O que Clarice Lispector pode nos ensinar sobre escrever em tempos digitais?
Por Denise Veras Em: 25/09/2025, às 12H20

Clarice Lispector não viveu a febre do digital, nunca soube o que é um feed interminável, jamais se distraiu com a avalanche de vídeos que se repetem em looping, tampouco teve a obrigação de parecer interessante em quinze segundos. Ainda assim, sua obra parece ter pressentido esse cansaço que hoje nos atravessa. Havia nela uma desconfiança do excesso, uma certa recusa à pressa, como se já soubesse que quanto mais corremos, menos chegamos. Suas páginas eram construídas com pausas que se arrastam, com respirações aflitas e silêncios pesados. Em um mundo onde tudo precisa ser rápido e consumível, ela nos lembra que a palavra só floresce quando tem tempo de hesitar. Em dias atravancados por mídias, escrever devagar é um ato de desobediência.
O texto clariciano sempre foi risco, mergulho sem boia, poque se perder também é caminho. Nós, autores contemporâneos, empurrados pelas cobranças rondantes, arriscamos cair na esparrela de escrever domesticados pelo algoritmo, seduzidos por curtidas que brilham como miçangas baratas. As palavras são entregues para agradar a um mecanismo invisível cuja recompensa é tão etérea quando intangível. Aplausos travestidos de curtidas completamente esvaziados de experiência. Lispector teria se aborrecido com esse espetáculo, porque sabia que a literatura não é feita para cicatrizar, ela existe sim para deixar feridas abertas. O texto que sobrevive não é o que arranca likes, mas o que incomoda, o que arde e não nos deixa dormir em paz.

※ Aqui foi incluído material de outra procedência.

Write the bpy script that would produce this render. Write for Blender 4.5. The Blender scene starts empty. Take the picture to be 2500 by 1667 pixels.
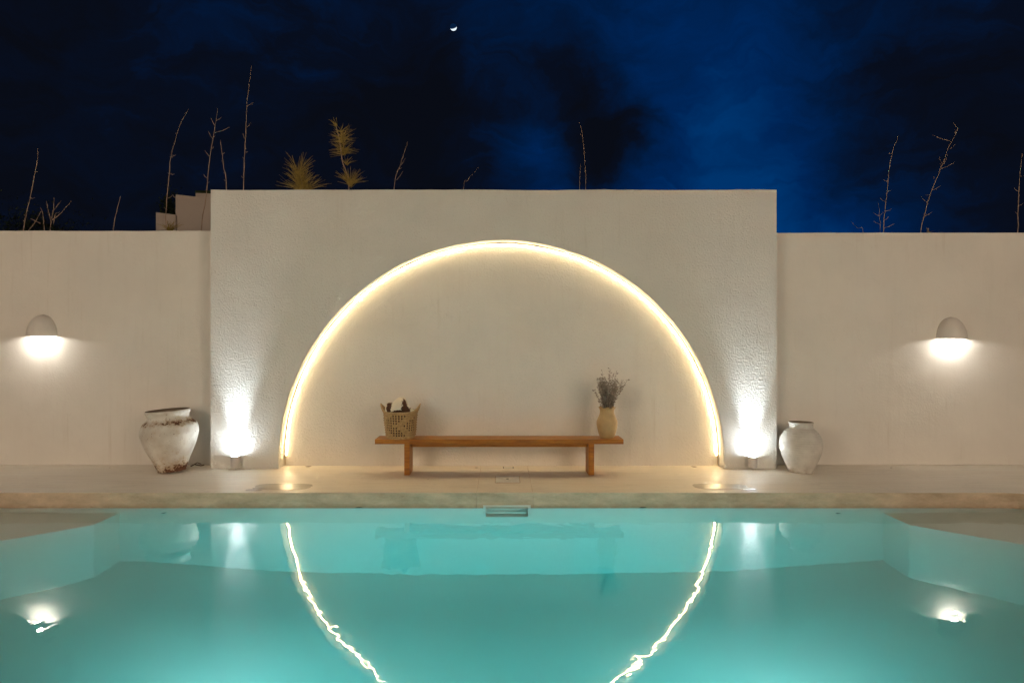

Há ainda o fragmento. Nas narrativas dessa prosadora, as frases são arremessadas como estilhaços, são parágrafos que não se concluem, pensamentos que se quebram de repente. Antes das redes sociais de poucos caracteres surgirem, ela já intuía que o peso do mundo pode ser dito na leveza de um pássaro. As reflexões que espalhou em suas páginas são pedras lançadas no lago da alma do leitor, reverberando em círculos infinitos. Hoje, ao acessar microtextos que desaparecem em vinte e quatro horas, Lispector ressurge em minha memória e lembro que simples não é sinônimo de simplório. Um caco de vidro pode perfurar tão fundo quanto a lâmina de um punhal.
Do muito que aprendi com essa figura singular, uma das mais preciosas lições foi a coragem de ousar. A ucraniana mais brasileira do mundo não tinha medo de ser enigma. Tal qual a esfinge, ela exige ser decifrada, sob pena de devorar o leitor. Conta como quem omite, expõe como quem guarda. Seu gosto pela não obviedade me conquistou, e me encanta estar perdida entre suas sentenças por vezes incompreensíveis.
Na era da espetacularização, em que tudo é conteúdo e todos merecem o palco, pode ser desafiador deixar o expectador perdido. É preciso que o apresentado seja fácil de absorver, palatável, transparente. A esfinge das letras escrevia no sentido oposto: ao não explicar ela convida a audiência a pensar, e o silêncio de suas personagens faz barulho em nossa mente. Para revolucionar nem sempre é preciso longas teorias. A paixão segundo G.H. me ensinou que até mesmo a banalidade pode ser abismo. Eu diria ao meu leitor que ainda não se debruçou sobre os escritos dessa mulher sem concessões, que dê uma chance às pensonagens metafísicas dela. Seus rostos não têm maquiagem e seus corações são selvagens.
Escrever não é performar. Em Clarice a escrita ultrapassa o conteúdo, ela é. Para além de mercadoria ou produto, escrever é respirar, é o gesto de resistir ao silêncio. Talvez este seja o conselho mais urgente que ela poderia oferecer aos prosadores de hoje: escreva como quem respira, não para sobreviver ao algoritmo, mas para evitar sufocar diante da própria existência.